The Kodiak 100 is the right airplane for a specific mission. Off-airport utility operations. Bush flying. Floats. Missionary aviation. Hauling people or cargo to places other airplanes can't reach. The PT6A-34 is the most reliable engine in the PT6 family. The fixed gear and non-pressurized cabin eliminate two of the most expensive maintenance categories on pressurized retractable turboprops. The acquisition cost is the lowest in the single-engine turboprop class.

But if your mission profile is anything close to mainstream personal turboprop use, the Kodiak isn't your airplane. The PC-12 outdoes it on cabin width and cruise speed. The TBM 900 outdoes it on speed by a wide margin. The M600 outdoes it on cost and modern panel features. The Kodiak earns its place by being honest about what it is: a utility airplane that does utility work cheaper and better than anything else in its class.

Cross-shop these

Type club

Kodiak Owners and Pilots Association (KOPA) →

KOPA is the type club for Kodiak owners. Annual dues run roughly $250. Members get the forum, technical articles, type-specific recurrent training, and Daher manufacturer access through KOPA. The community is smaller than POPA or TBMOPA because the production volume is lower, but the engagement level is high.

Frequently asked

How much does a Daher Kodiak 100 cost? +

Used market in mid-2026: $1.5 to $2.2 million for Series I and II (2007-2018) and $2.0 to $2.5 million for Series III and IV (2018+). Float-equipped aircraft command a premium of $150,000 to $300,000. New from Daher starts above $2.7 million.

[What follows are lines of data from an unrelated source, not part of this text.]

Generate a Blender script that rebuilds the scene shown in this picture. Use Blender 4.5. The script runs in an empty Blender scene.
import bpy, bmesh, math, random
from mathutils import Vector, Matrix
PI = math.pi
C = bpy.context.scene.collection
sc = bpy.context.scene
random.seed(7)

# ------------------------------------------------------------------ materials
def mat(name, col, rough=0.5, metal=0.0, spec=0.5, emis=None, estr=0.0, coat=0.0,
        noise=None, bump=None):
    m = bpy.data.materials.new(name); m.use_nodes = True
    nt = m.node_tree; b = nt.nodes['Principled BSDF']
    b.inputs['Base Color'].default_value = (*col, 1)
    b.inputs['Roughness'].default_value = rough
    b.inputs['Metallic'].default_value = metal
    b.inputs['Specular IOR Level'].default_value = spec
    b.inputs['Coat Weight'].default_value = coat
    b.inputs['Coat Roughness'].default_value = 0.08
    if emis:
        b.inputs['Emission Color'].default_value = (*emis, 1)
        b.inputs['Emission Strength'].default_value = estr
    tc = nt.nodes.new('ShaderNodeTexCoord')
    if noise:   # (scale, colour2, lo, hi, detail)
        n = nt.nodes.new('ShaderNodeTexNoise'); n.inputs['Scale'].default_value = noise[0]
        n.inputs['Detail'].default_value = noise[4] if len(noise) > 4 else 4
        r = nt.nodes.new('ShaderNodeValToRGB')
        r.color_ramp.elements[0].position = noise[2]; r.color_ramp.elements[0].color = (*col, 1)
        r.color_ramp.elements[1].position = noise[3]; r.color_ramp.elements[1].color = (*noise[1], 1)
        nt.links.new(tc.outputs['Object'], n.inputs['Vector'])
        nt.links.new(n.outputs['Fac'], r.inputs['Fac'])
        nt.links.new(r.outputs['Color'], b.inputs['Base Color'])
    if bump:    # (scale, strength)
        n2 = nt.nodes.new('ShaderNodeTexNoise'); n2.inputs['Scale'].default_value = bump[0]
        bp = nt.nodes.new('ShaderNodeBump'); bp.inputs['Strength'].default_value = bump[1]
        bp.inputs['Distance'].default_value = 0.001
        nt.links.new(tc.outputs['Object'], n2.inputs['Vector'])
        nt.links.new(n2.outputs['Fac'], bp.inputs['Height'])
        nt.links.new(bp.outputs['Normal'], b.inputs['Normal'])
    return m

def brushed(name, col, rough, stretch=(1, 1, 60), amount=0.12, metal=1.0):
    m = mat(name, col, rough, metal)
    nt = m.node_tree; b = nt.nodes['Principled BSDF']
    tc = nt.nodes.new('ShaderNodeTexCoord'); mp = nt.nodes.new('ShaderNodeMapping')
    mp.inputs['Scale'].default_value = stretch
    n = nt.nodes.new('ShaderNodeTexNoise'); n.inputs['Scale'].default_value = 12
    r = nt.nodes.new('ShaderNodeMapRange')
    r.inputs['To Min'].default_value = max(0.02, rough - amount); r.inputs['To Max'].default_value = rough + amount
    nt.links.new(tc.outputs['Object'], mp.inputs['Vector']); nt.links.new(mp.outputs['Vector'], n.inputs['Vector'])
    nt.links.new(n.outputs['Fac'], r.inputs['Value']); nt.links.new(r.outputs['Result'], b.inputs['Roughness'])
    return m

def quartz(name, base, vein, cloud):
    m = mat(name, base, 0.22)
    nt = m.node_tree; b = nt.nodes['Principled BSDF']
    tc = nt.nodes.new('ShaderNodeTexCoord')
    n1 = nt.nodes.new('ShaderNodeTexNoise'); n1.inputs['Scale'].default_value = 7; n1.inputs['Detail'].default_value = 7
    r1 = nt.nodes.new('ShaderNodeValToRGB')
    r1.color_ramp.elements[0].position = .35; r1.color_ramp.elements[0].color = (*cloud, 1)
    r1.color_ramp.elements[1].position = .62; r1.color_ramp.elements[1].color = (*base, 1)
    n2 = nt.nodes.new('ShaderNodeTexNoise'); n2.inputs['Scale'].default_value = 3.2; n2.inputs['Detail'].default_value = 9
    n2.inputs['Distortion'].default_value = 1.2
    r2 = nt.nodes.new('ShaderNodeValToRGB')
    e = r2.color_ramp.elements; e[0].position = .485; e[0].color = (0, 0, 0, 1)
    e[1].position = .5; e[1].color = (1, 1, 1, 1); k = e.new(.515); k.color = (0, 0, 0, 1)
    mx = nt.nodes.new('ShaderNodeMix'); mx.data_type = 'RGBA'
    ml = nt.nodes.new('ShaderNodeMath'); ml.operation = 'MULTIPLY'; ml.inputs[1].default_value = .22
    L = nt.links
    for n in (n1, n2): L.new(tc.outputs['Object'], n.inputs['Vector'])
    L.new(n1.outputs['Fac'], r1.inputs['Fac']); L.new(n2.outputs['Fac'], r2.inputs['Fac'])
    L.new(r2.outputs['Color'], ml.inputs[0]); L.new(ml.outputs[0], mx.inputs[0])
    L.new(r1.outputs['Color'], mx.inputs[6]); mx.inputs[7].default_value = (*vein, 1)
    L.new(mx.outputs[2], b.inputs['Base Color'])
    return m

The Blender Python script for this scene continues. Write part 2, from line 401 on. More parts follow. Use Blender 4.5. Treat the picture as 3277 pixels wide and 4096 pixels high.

Is the Kodiak 100 pressurized? +

No. The Kodiak is not pressurized. Practical cruise altitude is limited by oxygen requirements (12,000 to 14,000 feet typical, FL250 service ceiling on paper). The non-pressurized design eliminates a major maintenance category and contributes to the airplane's lower per-hour operating cost relative to pressurized turboprops.

What's the typical fuel burn for a Kodiak 100? +

About 35 to 40 gph of Jet A at high-speed cruise at 12,000 feet, dropping to 28 to 32 gph at long-range cruise. Climb fuel runs higher (55 to 65 gph) for the first 5 to 10 minutes.

How does the Kodiak 100 compare to a Cessna Caravan? +

Similar utility mission, different airframes. The Caravan is larger and slightly slower, with more cabin volume and a longer fleet history. The Kodiak has better short-field performance, a more modern design, and lower acquisition cost on the used market. Most utility operators choose between them based on specific cargo or passenger requirements and regional service-network coverage.

What's the engine TBO on the Kodiak 100? +

The Pratt & Whitney Canada PT6A-34 has a 4,000-hour TBO with a hot section inspection at 1,800 hours. The PT6A-34 is one of the most reliable PT6 variants and routinely reaches TBO in real-world operation.

Can the Kodiak land on rough strips? +

Yes. That's the airplane's design point. Documented operations from strips as short as 1,200 feet under typical conditions, with substantial useful load remaining. Tundra tires, floats, and skis are common modifications for backcountry, water, and snow operations. The airframe is engineered for repeated rough-field use without the maintenance burden that wears out civilian airplanes used in similar roles.